Mike Figgis is the director who, in Leaving Las Vegas, took a fling between a suicidal drunk and a prostitute and made of it a great tragic love story.

In One Night Stand, a married man (Wesley Snipes) and a married woman (Nastassja Kinski) are thrown together, have an uncharacteristic fling, part, and go back to their regular lives. Needless to say, fate puts them together again but not for the usual purposes of retribution or social comedy. For all four major players - the couple and their prospective spouses - the experience ends fruitfully as something without which their lives would have been poorer, whatever pain there may have be along the way. Something too, which has had those oh-so politically correct viewers in the States shocked to the core.

This is not how they usually do things in Hollywood, the last bastion of old-fashioned sexual morality. The more familiar scenario was epitomised by Fatal Attraction. You want to ditch your responsibilities for one night's wild sex? Fine - but just expect to get a vengeful Glenn Close bursting out of your bathtub. That's the price you have to pay. Then again, the original ending of Fatal Attraction had to be altered after test screenings so that Close, as the woman scorned, could die more bloodily.

Everyone is guilty, everyone should suffer - especially the women. It is a confused morality.

Figgis, by contrast, wants to do away with the judgment aspect entirely. Is the difference solely down to personal style on the part of the film's creator? Or has there been a broader change in our own perceptions of marriage and morality?

When Figgis took over the original script by Joe Eszterhas, the "slam- bam- thank-you" man who wrote Showgirls and Basic Instinct, it was, as he describes it, a Sharon Stone-style story about a couple who have sex for a bet. "Sexual intercourse for about 55 pages in every conceivable way, shape or form. With jacuzzi, without jacuzzi, anal sex, oral sex, sex while you're phoning your family."

Under Figgis' pen it changed beyond recognition. Early on, he told Wesley Snipes that he wanted this to be a film in which everyone was sympathetic.

"Films have become simplistic. All too often they merely pass judgement - good or bad - and I wanted this to be non-judgmental. To give the complete texture of someone's life in crisis. I didn't want to take a moral position, other than to say I don't think marriage particularly works as a rock in our culture any more. Economics and religion and all sorts of things have changed." He finds the idea of pairing for life in the early twenties less realistic than ever, with the extended childhood we all indulge in today. His cast, on the whole, agree.

Her character, says Nastassja Kinski, is "comfortable" with her husband. When she meets Snipes, she realises comfortable is not enough. "Sometimes you don't know what you are missing until a certain person shows you who you are and who you can really be."
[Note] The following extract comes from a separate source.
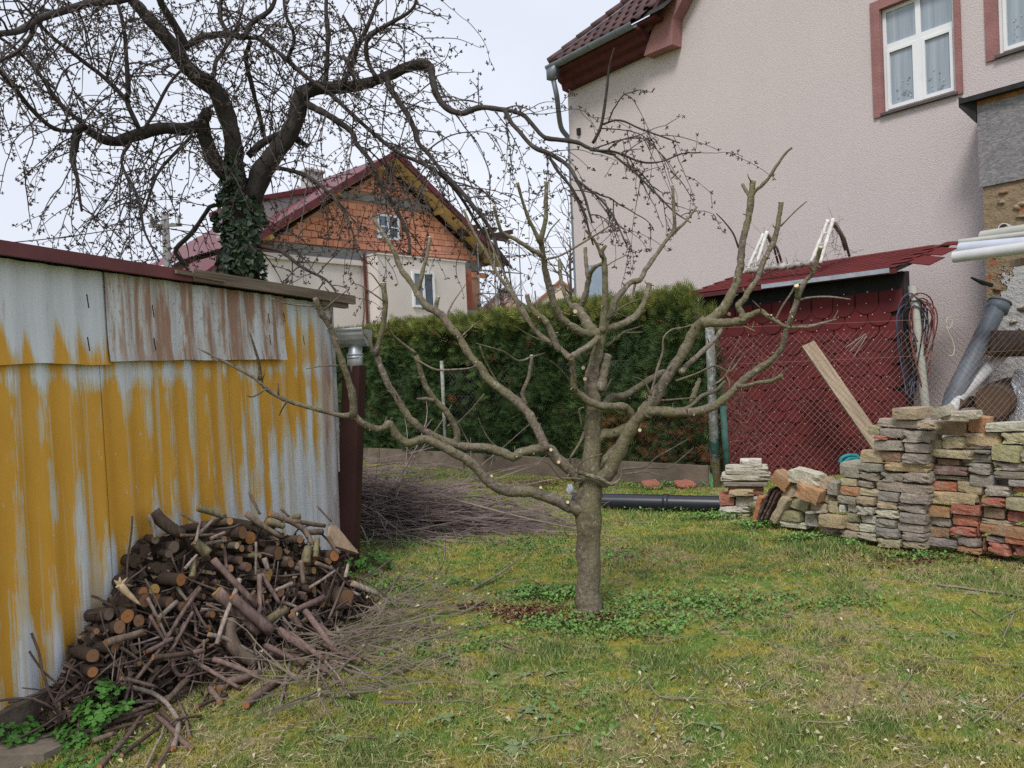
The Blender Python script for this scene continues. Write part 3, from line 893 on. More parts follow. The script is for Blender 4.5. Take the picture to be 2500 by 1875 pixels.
dm = part(froot, 'dormer', mb, simple('dormer_plaster', (.36, .345, .34), .06, 1, .95, 0, coord='pos'))
mb = MB()
pt = [FH.hit(*q, -1.9) for q in ((790, 452), (612, 482), (612, 494), (790, 466))]
mb.prism([FH.at(a, z, -1.8) for a, z in pt], FH.n * -3.4)
part(froot, 'dormer_roof', mb, M_fred, sub=dm)
mb = MB(); a_, z_ = FH.hit(771, 420, -3); fbar(mb, a_ - .35, a_ + .35, z_ - 2, z_, -3.6, -3); fbar(mb, a_ - .42, a_ + .42, z_, z_ + .1, -3.68, -2.92)
part(froot, 'chimney', mb, simple('chimney_plaster', (.42, .40, .38), .1, 2, .95, 0, coord='pos'))
mb = MB()                                           # low red porch roof at the left
pt = [FH.hit(*q, .8) for q in ((440, 705), (575, 610), (575, 640), (440, 735))]
mb.prism([FH.at(a, z, .8) for a, z in pt], FH.n * -3)
part(froot, 'porch_roof', mb, M_fred)
mb = MB(); a_, z_ = FH.hit(470, 700, .2); b_ = FH.hit(600, 700, .2)[0]; fbar(mb, a_, b_, 0, z_ + .4, -2, .2)
part(froot, 'porch_wall', mb, M_fplast)

# ---------------------------------------------------------------- distant houses, pole, wires
def small_house(name, px0, px1, pyt, d, zroof, wallc, roofc, label):
    p0, p1 = P(px0, 850, d), P(px1, 850, d)
    zt = P(px0, pyt, d).z
    root = empty(name, ((p0.x + p1.x) / 2, p0.y, 0), label, 'house')
    u = Vector((p1.x - p0.x, p1.y - p0.y, 0)); bk = Vector((0, 6, 0))
    m = MB(); z1 = Vector((0, 0, zt)); a = Vector((p0.x, p0.y, 0)); b = Vector((p1.x, p1.y, 0))
    m.prism([a, b, b + z1, (a + b) / 2 + z1 + Vector((0, 0, zroof)), a + z1], bk)
    part(root, 'wall', m, wallc)
    m = MB(); ap = (a + b) / 2 + z1 + Vector((0, 0, zroof + .1)); o = Vector((0, -.3, 0))
    for e, q in ((a + z1, -1), (b + z1, 1)):
        e2 = e + u.normalized() * q * .4 - Vector((0, 0, .15))
        m.prism([ap + o, e2 + o, e2 + o - Vector((0, 0, .2)), ap + o - Vector((0, 0, .2))], bk * 1.1)
    part(root, 'roof', m, roofc)
    for f in (.3, .62):
        m = MB(); c = a + u * f + Vector((0, -.04, zt * .72)); m.box(c, (.9, .1, 1.3)); part(root, 'window', m, M_glassdark)
small_house('pink_house', 1172, 1300, 765, 62, 1.9, simple('far_pink', (.52, .32, .31), .05, .5, .95, 0, coord='pos'), simple('far_grey_roof', (.16, .13, .14), .1, 1, .9, 0, coord='pos'), 'small pale pink gabled house far behind the hedge')
small_house('orange_roof_house', 1310, 1440, 745, 70, 2.2, simple('far_cream', (.55, .47, .38), .05, .5, .95, 0, coord='pos'), simple('far_orange_roof', (.40, .14, .07), .1, 1, .9, 0, coord='pos'), 'distant house with an orange roof beside the big house corner')
pr = P(418, 800, 21); pt_ = P(418, 520, 21)
mb = MB(); mb.tube([(pr.x, pr.y, 0), (pr.x, pr.y, pt_.z)], [.14, .10], 10)
root = empty('utility_pole', (pr.x, pr.y, 0), 'grey concrete utility pole behind the cherry tree', 'pole')
part(root, 'shaft', mb, M_conc, True)
mb = MB(); mb.box((pr.x, pr.y, pt_.z - .35), (.9, .08, .08)); mb.tube([(pr.x - .38, pr.y, pt_.z - .3), (pr.x - .38, pr.y, pt_.z - .12)], .04, 6); mb.tube([(pr.x + .38, pr.y, pt_.z - .3), (pr.x + .38, pr.y, pt_.z - .12)], .04, 6)
part(root, 'crossarm', mb, M_conc)
M_wire = simple('black_wire', (.03, .03, .035), .1, 3, .6, 0)
for k, (a, b, sag, lab) in enumerate([(P(-200, 605, 16), P(418, 533, 21), .15, 'thin overhead wire running left from the utility pole'),
                                (P(418, 545, 21), P(1420, 602, 40), .3, 'upper overhead wire crossing in front of the block gable'),
                                (P(418, 560, 21), P(1420, 616, 40), .4, 'lower overhead wire crossing in front of the block gable'),
                                (P(1160, 525, 40), P(1420, 445, 30), .1, 'overhead wire rising to the rendered house corner')]):
    mb = MB(); pts = [a.lerp(b, i / 12) - Vector((0, 0, sag * 4 * (i / 12) * (1 - i / 12))) for i in range(13)]
    mb.tube(pts, .016, 4)
    o = mb.obj('overhead_wire', M_wire); tag(o, lab, 'wire')

# ================================================================ red shingled shed
M_shingle = None
n = NB('red_shingle', .95, .1)
v = n.pos()
c = n.mix(n.noise(v, 60, 3, .7), (.105, .016, .017), (.19, .034, .034))
c = n.mix(n.math('MULTIPLY', n.info(), .75), c, (.085, .02, .022))
c = n.mix(n.math('MULTIPLY', n.noise(v, 1.2, 4), .35), c, (.11, .04, .04))
n.col(c).bump(n.noise(v, 160, 2), .5, .004)
M_shingle = n.m
RS = Wall((5.3, 10.2), (.62, -.79))
rroot = empty('red_shed', RS.at(-1.5, 0), 'garden shed clad in dark red scalloped shingles behind the wire fence', 'shed')
sr0 = RS.hit(1712, 900)[0]; sr1 = RS.hit(2210, 800)[0]
zsh = RS.hit(2190, 708)[1]                          # top of the shingles
zev = RS.hit(2180, 655, .28)[1]                     # eave
mb = MB()
mb.hexa([RS.at(a, z, o) for z in (-.7, zev - .02) for o in (-1.3, -.01) for a in ((sr0, sr1 - .004) if o > -1 else (sr0 - .8, sr1 - 1.5))])
part(rroot, 'wall', mb, M_black)
mb = MB(); mb.hexa([RS.at(a, z, o) for z in (-.7, zev - .03) for o in (-.06, .004) for a in (sr1 - .002, sr1 + .05)])
part(rroot, 'corner_post', mb, simple('dark_post', (.04, .03, .03), .3, 5, .9, .2, coord='pos'))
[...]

Snipes is even more positive: "Do I believe this could happen to anybody? Absolutely. I don't think it sounds cynical to say that I'm not one to believe you only fall in love once in you're life. If it happens, cool. But it doesn't have to be the rule. People say, 'If I get married, it's going to be for a lifetime'. Please - do you know how rich life is? How can you say that when you're 25? You act 35, and you may be emotionally seven. I don't buy it.

"Saying that gets me into a lot of trouble, as if I may be irresponsible or non-committal, but that's not it at all. Life has all these nuances. If we can appreciate the changes of the season in the plants, why can't we appreciate them in our own spirit?"

It's a convenient theory, especially coming from a man who's happy to let us see him as a good time guy.

But the all-action star of Passenger 57, Money Train and Demolition Man has roots in theatre and performance - the same background as Figgis. And a few years back in that unexpectedly varied career ("a Gary Oldman career") he starred in Spike Lee's Jungle Fever as the black architect whose affair with a white girl caused immense controversy.

In One Night Stand, race is an aspect of the plot no-one bothers to mention, on screen, or in interview, practically. Figgis began writing the film for "pink people", but changed to Snipes (and to Asian American actress Ming-Na Wen as his wife) quite painlessly. Perhaps there has been a shift of opinion in six years. Perhaps, again, it's just the difference between Figgis and Lee. But perhaps it is a backhanded tribute to our all-absorbing interest in that other, vividly contemporary, aspect of the One Night Stand story...

'One Night Stand' opens on November 28. It closes the London Film Festival on November 23.